New PTSD Discharge Guidelines

Army Research looks at new PTSD treatment

The Department of Defense issued supplemental guidelines on Sept. 3 that will help its review boards when considering petitions for discharge upgrades from veterans claiming they had post-traumatic stress disorder (PTSD) at the time of separation.

The guidelines, issued in a memo from Secretary of Defense Chuck Hagel, will be used by DoD's Military Department Boards for Correction of Military/Naval Records. They will help in considering whether servicemembers suffered from PTSD while on active duty, and if that condition may have contributed to their discharges under other-than-honorable conditions.

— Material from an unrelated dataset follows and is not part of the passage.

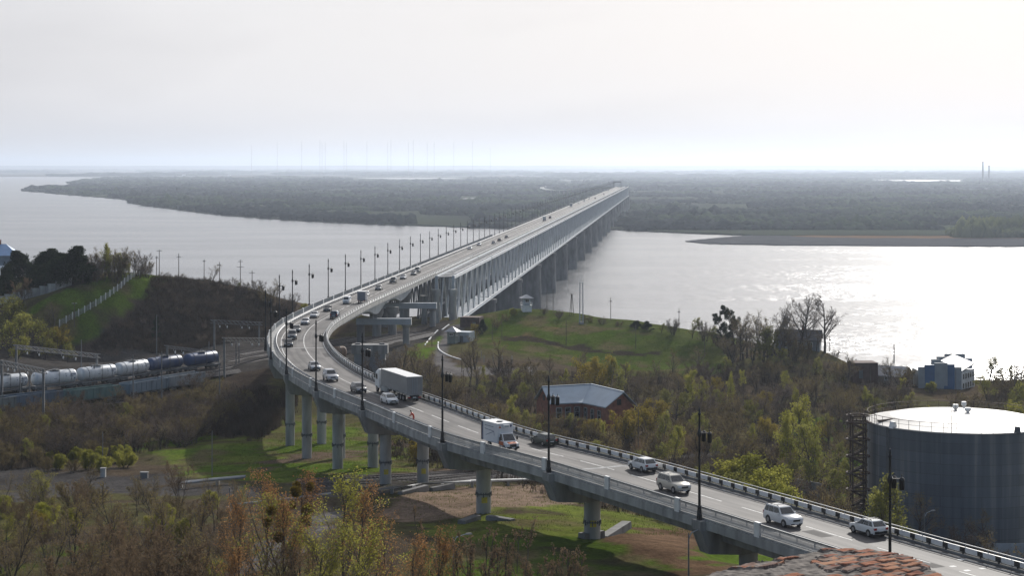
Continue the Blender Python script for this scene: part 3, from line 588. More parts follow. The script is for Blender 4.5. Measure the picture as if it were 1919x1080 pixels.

American Legion National Commander Michael D. Helm welcomed DoD's announcement.

"As the only veterans service organization that automatically helps veterans with discharge petitions, The American Legion knows that many veterans are going to get the break they have deserved for several decades," Helm said.

Helm said the Legion's office in Washington handles many petitions from veterans to have their discharges upgraded to the "honorable" or "general" categories. "Many of those veterans getting our help served in Vietnam, and many of them came home with undiagnosed PTSD and a bad conduct or dishonorable discharge they never should have received."

The Legion's Washington office participated in a conference call on Sept. 4 with DoD experts who clarified the meaning and effect of the new guideline and answered questions.

In 2013, The American Legion handled 211 discharge petitions and appeared at 85 military board hearings. Of the 193 petitions decided on, 60 of them received upgrades.